La rétractation de Murielle Bolle au cœur de l'enquête. À l'époque, Murielle Bolle avait déjà été interrogée par les gendarmes. Face à eux, elle avait raconté que son beau-frère Bernard Laroche était venue la chercher en voiture à la sortie du collège, avant d'aller récupérer Grégory chez ses parents et de déposer le petit garçon chez un ami de la famille, pensait-elle. Une version qu'elle avait répétée devant les juges et qui avait conduit à l'inculpation de Bernard Laroche… avant que l'adolescente ne se rétracte, après une nuit en famille, justifiant ses aveux par les menaces qu'auraient exercées sur elle les gendarmes.

Un nouveau témoignage évoquant des pressions. Or, un témoignage, corroboré par "d'autres renseignements" émanant de "personnes du voisinage", tendrait à faire apparaître que cette nuit-là, la jeune femme "a subi des pressions, voire des actes de violence de la part de son entourage", a expliqué le procureur général de Dijon, Jean-Jacques Bosc. Ce témoignage, "très précis", émane d'un lointain cousin et aurait été motivé par "la médiatisation de l’affaire", selon le procureur. Ce parent de Murielle Bolle s'est présenté spontanément aux gendarmes il y a quinze jours, pile au moment de la garde à vue des époux Jacob, grand-tante et grand-oncle de Grégory, soupçonnés d'avoir séquestré puis tué le petit garçon.
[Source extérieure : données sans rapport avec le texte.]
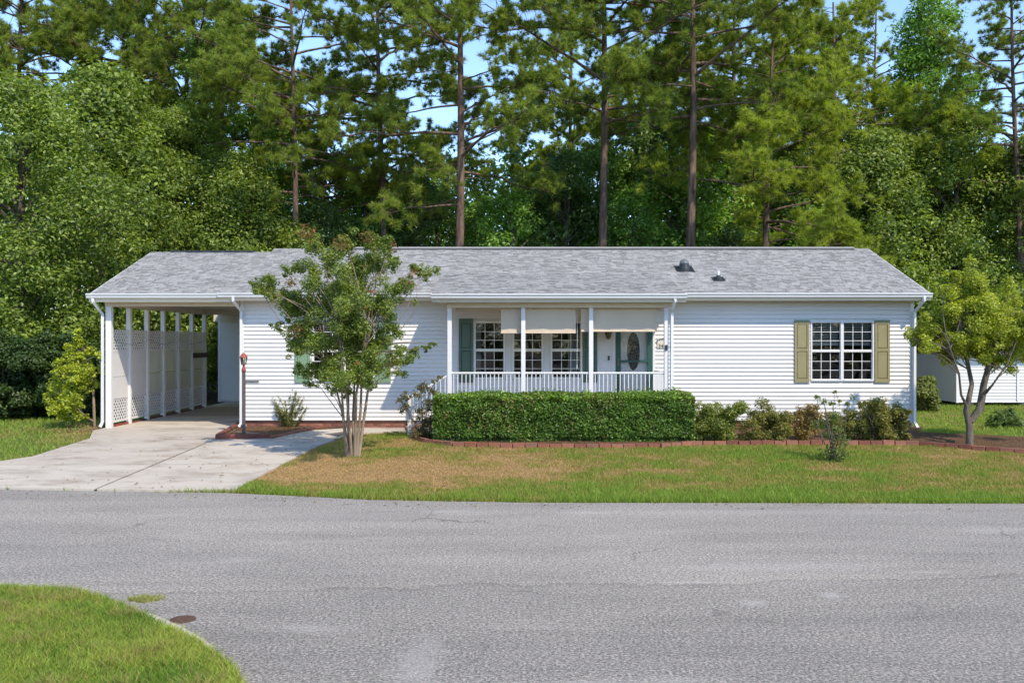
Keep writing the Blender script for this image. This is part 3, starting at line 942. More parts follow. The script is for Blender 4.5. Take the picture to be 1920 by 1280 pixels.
# ---- roof
SL = (5.17 - 3.68) / (YR - 23.28)
def shingles(x0, x1, y0, z0, y1, z1, name, parent, tint=(1, 1, 1), dark=0.0):
    """laminated shingle tabs laid in courses up one roof plane"""
    run = math.hypot(y1 - y0, z1 - z0); n = int(run / 0.127)
    uy, uz = (y1 - y0) / run, (z1 - z0) / run
    ny, nz = -uz, uy
    V = []; Fc = []; C = []
    for c in range(n + 1):
        s0 = c * run / (n + 1); s1 = s0 + run / (n + 1) + 0.03
        if s1 > run: s1 = run
        x = x0
        while x < x1 - 0.001:
            w = 0.08 + 0.15 * R.random()
            if x1 - (x + w) < 0.1: w = x1 - x
            t = 0.010 + 0.007 * (R.random() < 0.5) + 0.002 * R.random()
            g = 0.315 + 0.015 * R.normal()
            if R.random() < 0.08: g *= 0.85
            dk = 0.42 if R.random() < 0.42 else 0.85
            g = min(0.46, max(0.12, g))
            b = len(V)
            gap = 0.004
            for (s, h) in ((s0, t), (s1, 0.004), (s0, 0.0), (s0 + 0.028, t)):
                for xx in (x + gap, x + w - gap):
                    V.append((xx, y0 + uy * s + ny * h, z0 + uz * s + nz * h))
            Fc += [(b + 6, b + 7, b + 3, b + 2), (b, b + 1, b + 7, b + 6), (b + 4, b + 5, b + 1, b)]
            C += [(g * dk,) * 3] * 2 + [(g * tint[0], g * tint[1], g * tint[2])] * 2 + [(g * 0.3,) * 3] * 2 + [(g * (0.5 + 0.5 * dk),) * 3] * 2
            x += w
    me = np_mesh(name, V, Fc, np.array(C))
    o = link(name, me, M['shingle']); o.parent = parent
    o.matrix_parent_inverse = Matrix.Identity(4) if parent.type != 'EMPTY' else Matrix.Translation(-Vector(parent.location))
    o['kind'] = 'stuff'
    return o
M['deck'] = painted('roof_felt', (0.22, 0.215, 0.21), 0.95, 0.1, 8)
rf_poly = [(23.28, 3.60), (23.28, 3.665), (YR, 5.155), (2 * YR - 23.28, 3.665), (2 * YR - 23.28, 3.60), (YR, 5.06)]
X0R, X1R = -6.85, 10.25
roof = hp(MB().prism(rf_poly, 'x', X0R, X1R), 'roof', M['deck'])
shingles(X0R, X1R, 23.26, 3.668, YR, 5.168, 'shingle_tabs', roof, (1.04, 1.01, 0.955))
shingles(X0R, X1R, 2 * YR - 23.26, 3.668, YR, 5.168, 'shingle_tabs', roof)
hp(MB().prism([(YR - 0.16, 5.115), (YR - 0.16, 5.15), (YR, 5.215), (YR + 0.16, 5.15), (YR + 0.16, 5.115), (YR, 5.175)], 'x', (625 - 960) / F * YR, (1598 - 960) / F * YR), 'ridge_vent', M['black'], roof)
hp(MB().prism([(YR - 0.17, 5.155), (YR, 5.225), (YR + 0.17, 5.155), (YR, 5.216)], 'x', (623 - 960) / F * YR, (1600 - 960) / F * YR), 'ridge_cap', M['deck'], roof)
for xa in (X1R,):
    hp(MB().prism([(23.27, 3.56), (23.27, 3.672), (YR, 5.162), (2 * YR - 23.27, 3.672), (2 * YR - 23.27, 3.56), (YR, 5.03)], 'x', xa, xa + 0.03), 'rake_board', M['trim'], roof)
# roof fittings
def roofz(y): return 3.668 + SL * (y - 23.28)
def roof_at(px, py):
    Y = 25.0
    for _ in range(40):
        t = (640 - py) / F
        Y = (CH - 3.668 + SL * 23.28) / (SL - t) if True else Y
    return (px - 960) / F * Y, Y, roofz(Y)
x, y, z = roof_at(1283, 506)
sk = hp(MB().lathe([(0.16, z - 0.06), (0.155, z + 0.02), (0.13, z + 0.14), (0.12, z + 0.15)], x, y, 16), 'roof_ventilator', M['black'], roof, smooth=False)
hp(MB().lathe([(0.12, z + 0.15), (0.13, z + 0.165), (0.12, z + 0.21), (0.09, z + 0.255), (0.04, z + 0.275), (0.01, z + 0.28)], x, y, 16), 'dome', M['clearplastic'], roof, smooth=True)
hp(MB().prism([(y - 0.27, roofz(y - 0.27) + 0.012), (y + 0.3, roofz(y + 0.3) + 0.012), (y + 0.3, roofz(y + 0.3) + 0.03), (y - 0.27, roofz(y - 0.27) + 0.03)], 'x', x - 0.24, x + 0.24), 'flashing', M['black'], roof)
x, y, z = roof_at(1347, 525)
hp(MB().lathe([(0.10, z - 0.05), (0.095, z + 0.06), (0.045, z + 0.12), (0.035, z + 0.125)], x, y, 12), 'pipe_boot', M['black'], roof)
hp(MB().prism([(y - 0.17, roofz(y - 0.17) + 0.012), (y + 0.2, roofz(y + 0.2) + 0.012), (y + 0.2, roofz(y + 0.2) + 0.028), (y - 0.17, roofz(y - 0.17) + 0.028)], 'x', x - 0.16, x + 0.16), 'flashing', M['black'], roof)
hp(MB().tube([(x, y, z + 0.1), (x, y, z + 0.24)], 0.03, 8), 'vent_pipe', M['trim'], roof)
# soffit and fascia
hp(B(X0R, X1R, 23.29, YF - 0.001, 3.50, 3.525), 'soffit', M['soffit'])
hp(B(X0R, X1R, 23.255, 23.288, 3.505, 3.66), 'fascia', M['soffit'])
def gutter(x0, x1, y, zt, parent=house):
    """K-style gutter hanging in front of y"""
    p = [(y, zt - 0.115), (y - 0.06, zt - 0.115), (y - 0.075, zt - 0.085), (y - 0.075, zt - 0.06), (y - 0.10, zt - 0.03), (y - 0.10, zt), (y - 0.09, zt), (y - 0.09, zt - 0.02), (y, zt - 0.02)]
    return hp(MB().prism(p, 'x', x0, x1), 'gutter', M['gutter'], parent)
def downspout(pts, parent, w=0.075, mat='gutter'):
    m = MB()
    for (a, b) in zip(pts[:-1], pts[1:]):
        pass
    m.tube(pts, w * 0.62, 4)
    o = hp(m, 'downspout', M[mat], parent)
    return o
gutter(X0R - 0.35, (818 - 960) / F * 23.25, 23.253, 3.685)
gutter((1278 - 960) / F * 23.25, X1R + 0.02, 23.253, 3.685)
xr = XR + 0.05
downspout([(xr + 0.02, 23.2, 3.6), (xr + 0.02, 23.2, 3.5), (xr - 0.04, YF - 0.08, 3.22), (xr - 0.04, YF - 0.08, 0.5), (xr, YF - 0.2, 0.36)], house)
downspout([(XL - 0.06, 23.2, 3.6), (XL - 0.06, 23.2, 3.5), (XL + 0.02, YF - 0.09, 3.25), (XL + 0.02, YF - 0.09, 0.46), (XL - 0.02, YF - 0.2, 0.38)], house)
hp(B(XR + 0.02, XR + 0.14, YF + 0.5, YF + 0.9, fz(784), fz(700)), 'meter_box', M['trim'])
hp(B(XR + 0.02, XR + 0.2, YF + 0.3, YF + 1.0, fz(789), fz(785)), 'meter_shelf', M['trim'])

# ---- porch
PX0, PX1, PY = -1.83, 3.98, 21.75
yj_, zj_ = 24.9, 4.273
hp(MB().prism([(PY, 3.50), (PY, 3.575), (yj_, zj_ + 0.004), (yj_ + 0.02, zj_ - 0.03), (23.4, 3.60), (23.4, 3.50)], 'x', PX0, PX1), 'porch_roof', M['deck'])
pr = [o for o in house.children if o.name.startswith('porch_roof')][0]
shingles(PX0 - 0.01, PX1 + 0.01, PY - 0.02, 3.578, yj_, zj_ + 0.016, 'shingle_tabs', pr, (0.985, 0.98, 0.935))
gutter(PX0 - 0.02, PX1 + 0.02, PY - 0.002, 3.59)
hp(B(PX0, PX1, PY, PY + 0.03, 3.40, 3.499), 'fascia', M['beam'])
hp(B(PX0 + 0.05, PX1 - 0.05, PY + 0.031, YF - 0.03, 3.44, 3.465), 'porch_ceiling', M['soffit'])
BY = 22.1
def bx_(px): return (px - 960) / F * BY
hp(B(bx_(838), bx_(1262), BY - 0.07, BY + 0.07, 3.285, 3.439), 'beam', M['beam'])
hp(B(bx_(838), bx_(838) + 0.14, BY + 0.071, YF - 0.03, 3.285, 3.439), 'beam', M['beam'])
hp(B(bx_(1262) - 0.14, bx_(1262), BY + 0.071, YF - 0.03, 3.285, 3.439), 'beam', M['beam'])
posts = [bx_(843), bx_(981), bx_(1108), bx_(1249)]
for p in posts:
    m = MB().box(p - 0.05, p + 0.05, BY - 0.05, BY + 0.05, PF, 3.284)
    hp(m, 'post', M['post'], bevel=0.006)
hp(B(posts[0] - 0.12, posts[3] + 0.12, BY - 0.12, YF - 0.03, PF - 0.12, PF), 'porch_floor', M['concrete'])
hp(B(posts[0] - 0.05, posts[3] + 0.05, BY - 0.04, BY + 0.02, 0.30, PF - 0.121), 'porch_skirt', M['trim'])
def railing(p0, p1, n, name='railing'):
    p0 = Vector(p0); p1 = Vector(p1)
    m = MB()
    for zz, r in ((0.0, 0.024), (-0.72, 0.018)):
        m.tube([p0 + Vector((0, 0, zz)), p1 + Vector((0, 0, zz))], r, 6)
    r_ = hp(m, name, M['trim'])
    for i in range(n):
        q = p0.lerp(p1, (i + 0.5) / n)
        hp(B(q.x - 0.009, q.x + 0.009, q.y - 0.009, q.y + 0.009, q.z - 0.71, q.z - 0.01), 'baluster', M['trim'], r_)
for a, b in zip(posts[:-1], posts[1:]):
    railing((a + 0.05, BY, 1.765), (b - 0.05, BY, 1.765), int((b - a) / 0.1))
railing((posts[3] - 0.02, BY + 0.05, 1.765), (posts[3] - 0.02, YF - 0.04, 1.765), 14)
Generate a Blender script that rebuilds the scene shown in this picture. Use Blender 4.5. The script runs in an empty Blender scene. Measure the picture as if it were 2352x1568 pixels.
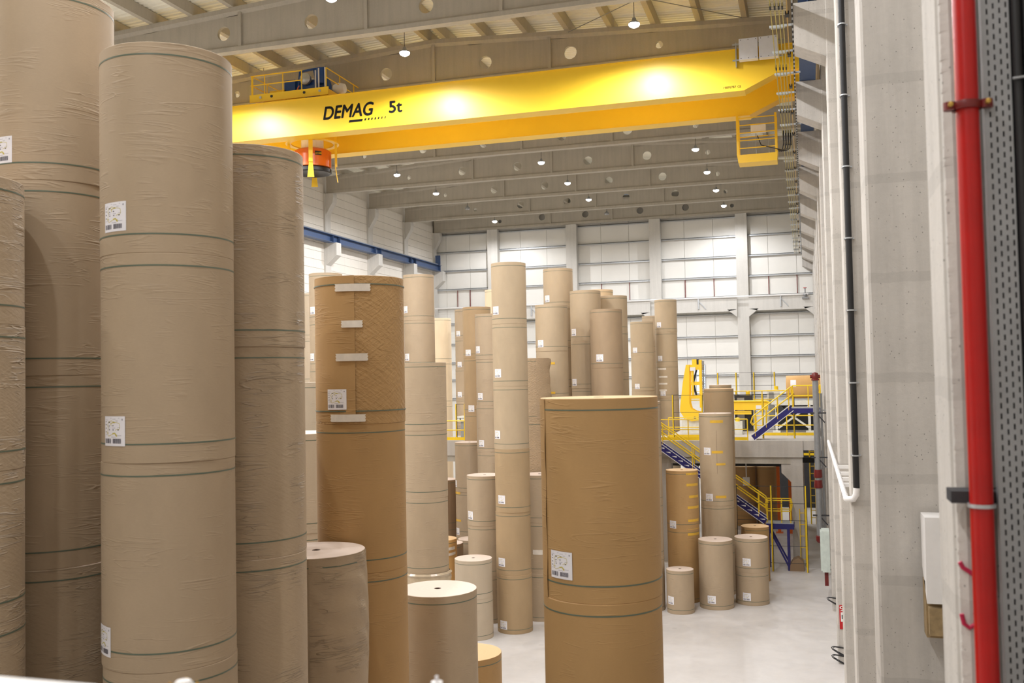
import bpy, bmesh, math, random
from mathutils import Vector, Matrix
random.seed(7)
PI = math.pi
COL = bpy.context.scene.collection
SC = bpy.context.scene

# ------------------------------------------------------------------ camera, world, exposure, lamps
F_PX = 2223.4
YAW, PITCH, ROLL = 0.2942, 0.03494, -0.01964
CAM_POS = Vector((0, 0, 9.5))
fw = Vector((-math.sin(YAW)*math.cos(PITCH), math.cos(YAW)*math.cos(PITCH), math.sin(PITCH)))
r0 = Vector((math.cos(YAW), math.sin(YAW), 0)); u0 = r0.cross(fw)
cr, sr = math.cos(ROLL), math.sin(ROLL)
rt = cr*r0 + sr*u0; up = -sr*r0 + cr*u0
cam = bpy.data.cameras.new('camera'); co = bpy.data.objects.new('camera', cam); COL.objects.link(co)
m3 = Matrix((rt, up, -fw)).transposed()
co.matrix_world = Matrix.Translation(CAM_POS) @ m3.to_4x4()
cam.sensor_width = 36; cam.lens = F_PX/2352*36; cam.clip_start = .1; cam.clip_end = 300
cam.dof.use_dof = True; cam.dof.focus_distance = 24; cam.dof.aperture_fstop = 2.2
SC.camera = co
w = bpy.data.worlds.new('world'); SC.world = w; w.use_nodes = True
w.node_tree.nodes['Background'].inputs[0].default_value = (.5, .55, .6, 1)
w.node_tree.nodes['Background'].inputs[1].default_value = .3
SC.view_settings.view_transform = 'Standard'; SC.view_settings.look = 'None'
SC.view_settings.gamma = 1; SC.view_settings.use_curve_mapping = False
SC.view_settings.exposure = 0.22
LAMP_W = 1420
LAMP_COL = (.97, .975, 1.0)
LAMP_Y = [-12.4, -5.4, 1.6, 8.6, 15.6, 22.7, 29.7, 34.3, 41.3, 49.5, 57.3, 64.2, 70.9, 77.8]
LAMP_X = [-24.9, -15.25, -5.85]
LAMP_OFF = {(-24.9, 70.9), (-15.25, 77.8)}
LAMP_NONE = {(x, y) for x in (-24.9, -15.25) for y in (-12.4, -5.4, 1.6)}
def lamp_xyz(x, y): return (x*.951 if y == 34.3 else x, y, 21.77 if y == 34.3 else 22.3)
for yy in LAMP_Y:
    for xx in LAMP_X:
        if (xx, yy) in LAMP_OFF or (xx, yy) in LAMP_NONE: continue
        l = bpy.data.lights.new('lamp_light', 'SPOT'); l.shadow_soft_size = .16; l.spot_size = math.radians(170); l.spot_blend = .42
        l.energy = LAMP_W; l.color = LAMP_COL
        lo = bpy.data.objects.new('lamp_light', l); lo.location = lamp_xyz(xx, yy); COL.objects.link(lo)
SC.cycles.max_bounces = 8; SC.cycles.diffuse_bounces = 5; SC.cycles.glossy_bounces = 3
SC.cycles.sample_clamp_indirect = 6

# ------------------------------------------------------------------ materials
def s2l(c):
    c = c/255
    return c/12.92 if c <= .04045 else ((c+.055)/1.055)**2.4
def rgb(r, g, b): return (s2l(r), s2l(g), s2l(b), 1)
class N:
    def __init__(s, name):
        s.m = bpy.data.materials.new(name); s.m.use_nodes = True
        s.t = s.m.node_tree; s.b = s.t.nodes['Principled BSDF']
    def n(s, typ, **kw):
        x = s.t.nodes.new(typ)
        for k, v in kw.items(): setattr(x, k, v)
        return x
    def l(s, a, b): s.t.links.new(a, b)
    def coord(s, scale=(1, 1, 1), kind='Object'):
        tc = s.n('ShaderNodeTexCoord'); mp = s.n('ShaderNodeMapping'); mp.inputs['Scale'].default_value = scale
        s.l(tc.outputs[kind], mp.inputs[0]); return mp.outputs[0]
    def noise(s, vec, scale, detail=4, rough=.55, dist=0):
        x = s.n('ShaderNodeTexNoise'); x.inputs['Scale'].default_value = scale; x.inputs['Detail'].default_value = detail
        x.inputs['Roughness'].default_value = rough; x.inputs['Distortion'].default_value = dist
        s.l(vec, x.inputs['Vector']); return x.outputs['Fac']
    def ramp(s, fac, stops):
        x = s.n('ShaderNodeValToRGB'); e = x.color_ramp.elements
        while len(e) < len(stops): e.new(.5)
        for el, (p, c) in zip(e, stops): el.position = p; el.color = c
        s.l(fac, x.inputs[0]); return x.outputs[0]
    def math(s, op, a, b=None):
        x = s.n('ShaderNodeMath', operation=op)
        for i, v in enumerate((a, b)):
            if v is None: continue
            if isinstance(v, (int, float)): x.inputs[i].default_value = v
            else: s.l(v, x.inputs[i])
        return x.outputs[0]
    def mix(s, fac, a, b, blend='MIX'):
        x = s.n('ShaderNodeMix', data_type='RGBA', blend_type=blend)
        for i, v in ((0, fac), (6, a), (7, b)):
            if isinstance(v, (int, float)): x.inputs[i].default_value = v
            elif isinstance(v, tuple): x.inputs[i].default_value = v
            else: s.l(v, x.inputs[i])
        return x.outputs[2]
    def bump(s, h, strength, dist=.02, prev=None):
        x = s.n('ShaderNodeBump'); x.inputs['Strength'].default_value = strength; x.inputs['Distance'].default_value = dist
        s.l(h, x.inputs['Height'])
        if prev: s.l(prev, x.inputs['Normal'])
        return x.outputs[0]
    def out(s, col=None, rough=.6, metal=0, normal=None, spec=.5):
        if isinstance(col, tuple): s.b.inputs['Base Color'].default_value = col
        elif col is not None: s.l(col, s.b.inputs['Base Color'])
        if isinstance(rough, (int, float)): s.b.inputs['Roughness'].default_value = rough
        else: s.l(rough, s.b.inputs['Roughness'])
        s.b.inputs['Metallic'].default_value = metal
        s.b.inputs['Specular IOR Level'].default_value = spec
        if normal: s.l(normal, s.b.inputs['Normal'])
        return s.m
def dk(c, f): return (c[0]*f, c[1]*f, c[2]*f, 1)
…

"On est dans l'irrationnel", déplore son avocat. "On n'est pas dans un dossier dans lequel les progrès de la police scientifique auraient permis d'avancer de façon importante dans la voie de la vérité. On est dans un dossier qui, chaque fois qu'on le réveille, suscite chez les dingues et les psychopathes un certain nombre de déclarations qui, bien entendu, font des ravages", déplore au micro d'Europe 1 Me Jean-Paul Teissonnière, l'avocat de Murielle Bolle, ajoutant : "On est dans l'irrationnel".

"Je suis frappé par la concordance du réveil d'un certain nombre de gens qui se prétendent aujourd'hui des témoins, qui n'ont rien dit pendant 32 ans, et quand les informations circulent sur les Jacob, se mettent à découvrir des choses absolument inouïes. Il y a un mécanisme à l'intérieur de ce dossier qui est terriblement pathogène", regrette-t-il encore. L'avocat de Murielle Bolle reconnait néanmoins que les déclarations lacunaires de sa cliente, qui affirme souvent ne pas se souvenir, n'aident pas à y voir plus clair.

Analyses ADN. De nouveaux prélèvements de l'ADN de Murielle Bolle ont également été réalisés au cours de sa garde à vue. Objectif : déterminer si le mot "C'est bien Bernard L. qui a tué Grégory, j'étais avec lui", signé de son nom et découvert fin mai sur un registre ouvert au public dans l'église de Lépanges-sur-Vologne, a bien été écrit de sa main. Mais "les mélanges ADN retrouvés ne permettent pas d'identifier précisément un individu", note le parquet. Les investigations se poursuivent donc.

Quelle suite pour Murielle Bolle ? Une audience sur son maintien ou non en détention aura lieu mardi devant la chambre de l'instruction, comme ce fût le cas pour Jacqueline et Marcel Jacob, remis en liberté, sous contrôle judiciaire, le 20 juin dernier. De son côté, le procureur promet de nouvelles auditions, et il est fort probable que des confrontations aient bientôt lieu. L'avocat de Murielle Bolle, lui, prévoit déjà de plaider longtemps. "Il faut qu'on ait le temps de démonter le canevas de ragots et de mensonges qui constitue l'essentiel de l'accusation", a-t-il déclaré jeudi soir.

Non-lieu en 1988. Dans le passé, Murielle Bolle avait déjà été visée par une plainte des parents de Grégory, entre autres pour complicité d'assassinat. Mais l'information judiciaire s'était soldée par un non-lieu en 1988. Les enquêteurs avaient notamment exploré une piste selon laquelle l'adolescente aurait pu prendre une part active à l'enlèvement de Grégory en lui injectant une dose d'insuline pour plonger l'enfant dans le coma. Un flacon et une seringue avaient été retrouvés au bord de la Vologne. Mais l'éventualité d'une "intention criminelle" de l'adolescente avait été écartée une nouvelle fois par la cour d'appel de Dijon en 1993, dans l'arrêt innocentant Christine Villemin, la mère de l'enfant.